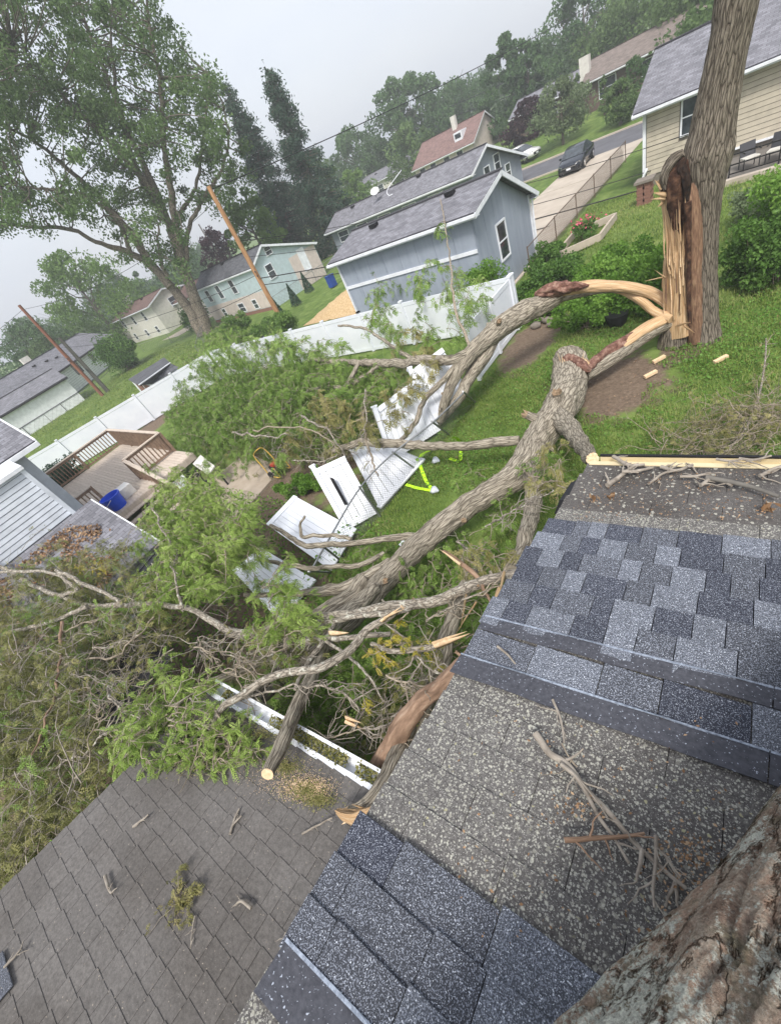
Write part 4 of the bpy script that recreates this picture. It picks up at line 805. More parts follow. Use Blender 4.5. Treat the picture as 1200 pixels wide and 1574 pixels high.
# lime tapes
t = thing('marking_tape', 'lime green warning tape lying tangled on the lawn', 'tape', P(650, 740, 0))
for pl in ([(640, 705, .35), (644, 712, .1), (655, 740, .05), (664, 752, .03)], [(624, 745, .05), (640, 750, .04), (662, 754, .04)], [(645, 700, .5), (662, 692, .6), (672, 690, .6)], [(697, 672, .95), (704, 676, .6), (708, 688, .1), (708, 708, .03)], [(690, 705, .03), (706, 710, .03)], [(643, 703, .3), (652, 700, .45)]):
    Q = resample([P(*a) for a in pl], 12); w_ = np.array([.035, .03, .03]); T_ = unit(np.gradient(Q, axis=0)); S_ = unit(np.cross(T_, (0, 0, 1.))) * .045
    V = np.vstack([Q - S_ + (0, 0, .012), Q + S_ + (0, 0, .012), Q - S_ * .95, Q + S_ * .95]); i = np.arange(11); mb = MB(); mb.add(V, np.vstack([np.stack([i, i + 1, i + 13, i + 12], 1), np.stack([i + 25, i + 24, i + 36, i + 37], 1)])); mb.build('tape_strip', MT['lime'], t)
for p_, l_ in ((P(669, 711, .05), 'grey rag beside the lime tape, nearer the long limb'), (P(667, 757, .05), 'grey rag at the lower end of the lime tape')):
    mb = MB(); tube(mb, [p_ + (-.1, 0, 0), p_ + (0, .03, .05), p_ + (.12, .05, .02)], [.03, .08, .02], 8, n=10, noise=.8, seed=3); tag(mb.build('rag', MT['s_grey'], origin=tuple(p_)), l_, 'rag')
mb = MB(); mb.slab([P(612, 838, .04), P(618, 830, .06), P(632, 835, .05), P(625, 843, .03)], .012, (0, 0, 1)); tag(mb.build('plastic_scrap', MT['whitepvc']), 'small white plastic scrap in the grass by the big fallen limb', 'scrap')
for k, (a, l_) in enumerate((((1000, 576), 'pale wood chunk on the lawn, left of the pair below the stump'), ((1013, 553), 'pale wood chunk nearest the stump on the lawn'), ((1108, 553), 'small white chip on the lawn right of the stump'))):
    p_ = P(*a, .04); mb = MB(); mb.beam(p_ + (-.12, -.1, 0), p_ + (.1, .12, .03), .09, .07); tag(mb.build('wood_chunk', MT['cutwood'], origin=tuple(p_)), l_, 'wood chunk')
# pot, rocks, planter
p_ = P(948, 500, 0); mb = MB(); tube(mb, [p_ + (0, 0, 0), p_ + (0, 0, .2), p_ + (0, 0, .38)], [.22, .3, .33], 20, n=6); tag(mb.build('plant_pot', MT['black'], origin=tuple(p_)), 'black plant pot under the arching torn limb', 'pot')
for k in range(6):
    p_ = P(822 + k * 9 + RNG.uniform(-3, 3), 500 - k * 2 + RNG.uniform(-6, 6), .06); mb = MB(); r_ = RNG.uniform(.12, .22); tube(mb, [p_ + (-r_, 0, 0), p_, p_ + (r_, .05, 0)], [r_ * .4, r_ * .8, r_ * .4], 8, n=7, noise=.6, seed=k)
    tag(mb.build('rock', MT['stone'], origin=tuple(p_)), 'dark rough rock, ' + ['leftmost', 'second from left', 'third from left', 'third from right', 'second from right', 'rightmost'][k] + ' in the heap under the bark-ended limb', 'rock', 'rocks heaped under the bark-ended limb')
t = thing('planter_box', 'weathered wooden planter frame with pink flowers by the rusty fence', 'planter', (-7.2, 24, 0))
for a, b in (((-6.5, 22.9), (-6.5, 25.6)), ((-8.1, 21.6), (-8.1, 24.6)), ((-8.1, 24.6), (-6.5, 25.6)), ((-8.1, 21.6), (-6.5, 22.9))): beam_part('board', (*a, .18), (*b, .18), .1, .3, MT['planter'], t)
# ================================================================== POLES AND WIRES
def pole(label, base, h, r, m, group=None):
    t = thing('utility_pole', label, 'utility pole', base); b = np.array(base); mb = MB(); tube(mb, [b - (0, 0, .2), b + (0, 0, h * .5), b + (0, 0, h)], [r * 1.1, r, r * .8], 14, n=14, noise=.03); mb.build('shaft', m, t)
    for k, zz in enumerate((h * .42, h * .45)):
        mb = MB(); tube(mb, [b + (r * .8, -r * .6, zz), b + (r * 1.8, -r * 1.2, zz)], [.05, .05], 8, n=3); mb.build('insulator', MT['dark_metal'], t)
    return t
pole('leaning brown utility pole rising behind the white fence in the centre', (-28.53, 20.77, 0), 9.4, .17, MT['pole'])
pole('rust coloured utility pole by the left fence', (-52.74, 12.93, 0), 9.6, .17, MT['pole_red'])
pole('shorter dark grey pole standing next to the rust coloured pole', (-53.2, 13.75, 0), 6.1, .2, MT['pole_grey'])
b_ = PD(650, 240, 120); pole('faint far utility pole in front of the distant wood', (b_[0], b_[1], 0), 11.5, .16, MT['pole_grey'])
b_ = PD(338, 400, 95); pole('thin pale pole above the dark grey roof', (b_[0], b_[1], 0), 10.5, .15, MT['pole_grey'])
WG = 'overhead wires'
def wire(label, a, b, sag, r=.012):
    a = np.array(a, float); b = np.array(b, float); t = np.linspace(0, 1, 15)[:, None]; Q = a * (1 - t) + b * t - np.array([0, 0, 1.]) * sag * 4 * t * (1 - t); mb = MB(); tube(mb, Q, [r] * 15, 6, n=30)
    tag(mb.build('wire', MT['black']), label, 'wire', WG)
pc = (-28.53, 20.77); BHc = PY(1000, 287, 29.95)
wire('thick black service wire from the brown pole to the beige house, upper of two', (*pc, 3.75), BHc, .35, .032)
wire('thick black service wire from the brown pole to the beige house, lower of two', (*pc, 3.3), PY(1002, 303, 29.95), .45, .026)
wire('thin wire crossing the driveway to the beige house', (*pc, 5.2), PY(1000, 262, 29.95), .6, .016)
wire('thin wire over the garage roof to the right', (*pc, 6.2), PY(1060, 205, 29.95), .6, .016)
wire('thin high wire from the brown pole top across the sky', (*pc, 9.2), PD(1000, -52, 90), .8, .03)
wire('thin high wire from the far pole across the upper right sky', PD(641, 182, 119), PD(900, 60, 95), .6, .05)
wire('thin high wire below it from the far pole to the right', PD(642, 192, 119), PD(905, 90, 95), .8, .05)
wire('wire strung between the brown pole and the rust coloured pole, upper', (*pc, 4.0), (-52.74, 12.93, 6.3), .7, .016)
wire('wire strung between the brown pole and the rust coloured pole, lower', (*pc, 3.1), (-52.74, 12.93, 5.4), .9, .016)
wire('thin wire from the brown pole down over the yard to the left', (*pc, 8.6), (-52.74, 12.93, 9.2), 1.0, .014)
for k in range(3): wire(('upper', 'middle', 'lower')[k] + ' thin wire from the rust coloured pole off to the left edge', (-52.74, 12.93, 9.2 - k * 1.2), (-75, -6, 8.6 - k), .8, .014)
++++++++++
* What to produce *
Go through the listing above and write it all out exactly, leaving out any picture.

* Completed task *
Write part 4 of the bpy script that recreates this picture. It picks up at line 805. More parts follow. Use Blender 4.5. Treat the picture as 1200 pixels wide and 1574 pixels high.
# lime tapes
t = thing('marking_tape', 'lime green warning tape lying tangled on the lawn', 'tape', P(650, 740, 0))
for pl in ([(640, 705, .35), (644, 712, .1), (655, 740, .05), (664, 752, .03)], [(624, 745, .05), (640, 750, .04), (662, 754, .04)], [(645, 700, .5), (662, 692, .6), (672, 690, .6)], [(697, 672, .95), (704, 676, .6), (708, 688, .1), (708, 708, .03)], [(690, 705, .03), (706, 710, .03)], [(643, 703, .3), (652, 700, .45)]):
    Q = resample([P(*a) for a in pl], 12); w_ = np.array([.035, .03, .03]); T_ = unit(np.gradient(Q, axis=0)); S_ = unit(np.cross(T_, (0, 0, 1.))) * .045
    V = np.vstack([Q - S_ + (0, 0, .012), Q + S_ + (0, 0, .012), Q - S_ * .95, Q + S_ * .95]); i = np.arange(11); mb = MB(); mb.add(V, np.vstack([np.stack([i, i + 1, i + 13, i + 12], 1), np.stack([i + 25, i + 24, i + 36, i + 37], 1)])); mb.build('tape_strip', MT['lime'], t)
for p_, l_ in ((P(669, 711, .05), 'grey rag beside the lime tape, nearer the long limb'), (P(667, 757, .05), 'grey rag at the lower end of the lime tape')):
    mb = MB(); tube(mb, [p_ + (-.1, 0, 0), p_ + (0, .03, .05), p_ + (.12, .05, .02)], [.03, .08, .02], 8, n=10, noise=.8, seed=3); tag(mb.build('rag', MT['s_grey'], origin=tuple(p_)), l_, 'rag')
mb = MB(); mb.slab([P(612, 838, .04), P(618, 830, .06), P(632, 835, .05), P(625, 843, .03)], .012, (0, 0, 1)); tag(mb.build('plastic_scrap', MT['whitepvc']), 'small white plastic scrap in the grass by the big fallen limb', 'scrap')
for k, (a, l_) in enumerate((((1000, 576), 'pale wood chunk on the lawn, left of the pair below the stump'), ((1013, 553), 'pale wood chunk nearest the stump on the lawn'), ((1108, 553), 'small white chip on the lawn right of the stump'))):
    p_ = P(*a, .04); mb = MB(); mb.beam(p_ + (-.12, -.1, 0), p_ + (.1, .12, .03), .09, .07); tag(mb.build('wood_chunk', MT['cutwood'], origin=tuple(p_)), l_, 'wood chunk')
# pot, rocks, planter
p_ = P(948, 500, 0); mb = MB(); tube(mb, [p_ + (0, 0, 0), p_ + (0, 0, .2), p_ + (0, 0, .38)], [.22, .3, .33], 20, n=6); tag(mb.build('plant_pot', MT['black'], origin=tuple(p_)), 'black plant pot under the arching torn limb', 'pot')
for k in range(6):
    p_ = P(822 + k * 9 + RNG.uniform(-3, 3), 500 - k * 2 + RNG.uniform(-6, 6), .06); mb = MB(); r_ = RNG.uniform(.12, .22); tube(mb, [p_ + (-r_, 0, 0), p_, p_ + (r_, .05, 0)], [r_ * .4, r_ * .8, r_ * .4], 8, n=7, noise=.6, seed=k)
    tag(mb.build('rock', MT['stone'], origin=tuple(p_)), 'dark rough rock, ' + ['leftmost', 'second from left', 'third from left', 'third from right', 'second from right', 'rightmost'][k] + ' in the heap under the bark-ended limb', 'rock', 'rocks heaped under the bark-ended limb')
t = thing('planter_box', 'weathered wooden planter frame with pink flowers by the rusty fence', 'planter', (-7.2, 24, 0))
for a, b in (((-6.5, 22.9), (-6.5, 25.6)), ((-8.1, 21.6), (-8.1, 24.6)), ((-8.1, 24.6), (-6.5, 25.6)), ((-8.1, 21.6), (-6.5, 22.9))): beam_part('board', (*a, .18), (*b, .18), .1, .3, MT['planter'], t)
# ================================================================== POLES AND WIRES
def pole(label, base, h, r, m, group=None):
    t = thing('utility_pole', label, 'utility pole', base); b = np.array(base); mb = MB(); tube(mb, [b - (0, 0, .2), b + (0, 0, h * .5), b + (0, 0, h)], [r * 1.1, r, r * .8], 14, n=14, noise=.03); mb.build('shaft', m, t)
    for k, zz in enumerate((h * .42, h * .45)):
        mb = MB(); tube(mb, [b + (r * .8, -r * .6, zz), b + (r * 1.8, -r * 1.2, zz)], [.05, .05], 8, n=3); mb.build('insulator', MT['dark_metal'], t)
    return t
pole('leaning brown utility pole rising behind the white fence in the centre', (-28.53, 20.77, 0), 9.4, .17, MT['pole'])
pole('rust coloured utility pole by the left fence', (-52.74, 12.93, 0), 9.6, .17, MT['pole_red'])
pole('shorter dark grey pole standing next to the rust coloured pole', (-53.2, 13.75, 0), 6.1, .2, MT['pole_grey'])
b_ = PD(650, 240, 120); pole('faint far utility pole in front of the distant wood', (b_[0], b_[1], 0), 11.5, .16, MT['pole_grey'])
b_ = PD(338, 400, 95); pole('thin pale pole above the dark grey roof', (b_[0], b_[1], 0), 10.5, .15, MT['pole_grey'])
WG = 'overhead wires'
def wire(label, a, b, sag, r=.012):
    a = np.array(a, float); b = np.array(b, float); t = np.linspace(0, 1, 15)[:, None]; Q = a * (1 - t) + b * t - np.array([0, 0, 1.]) * sag * 4 * t * (1 - t); mb = MB(); tube(mb, Q, [r] * 15, 6, n=30)
    tag(mb.build('wire', MT['black']), label, 'wire', WG)
pc = (-28.53, 20.77); BHc = PY(1000, 287, 29.95)
wire('thick black service wire from the brown pole to the beige house, upper of two', (*pc, 3.75), BHc, .35, .032)
wire('thick black service wire from the brown pole to the beige house, lower of two', (*pc, 3.3), PY(1002, 303, 29.95), .45, .026)
wire('thin wire crossing the driveway to the beige house', (*pc, 5.2), PY(1000, 262, 29.95), .6, .016)
wire('thin wire over the garage roof to the right', (*pc, 6.2), PY(1060, 205, 29.95), .6, .016)
wire('thin high wire from the brown pole top across the sky', (*pc, 9.2), PD(1000, -52, 90), .8, .03)
wire('thin high wire from the far pole across the upper right sky', PD(641, 182, 119), PD(900, 60, 95), .6, .05)
wire('thin high wire below it from the far pole to the right', PD(642, 192, 119), PD(905, 90, 95), .8, .05)
wire('wire strung between the brown pole and the rust coloured pole, upper', (*pc, 4.0), (-52.74, 12.93, 6.3), .7, .016)
wire('wire strung between the brown pole and the rust coloured pole, lower', (*pc, 3.1), (-52.74, 12.93, 5.4), .9, .016)
wire('thin wire from the brown pole down over the yard to the left', (*pc, 8.6), (-52.74, 12.93, 9.2), 1.0, .014)
for k in range(3): wire(('upper', 'middle', 'lower')[k] + ' thin wire from the rust coloured pole off to the left edge', (-52.74, 12.93, 9.2 - k * 1.2), (-75, -6, 8.6 - k), .8, .014)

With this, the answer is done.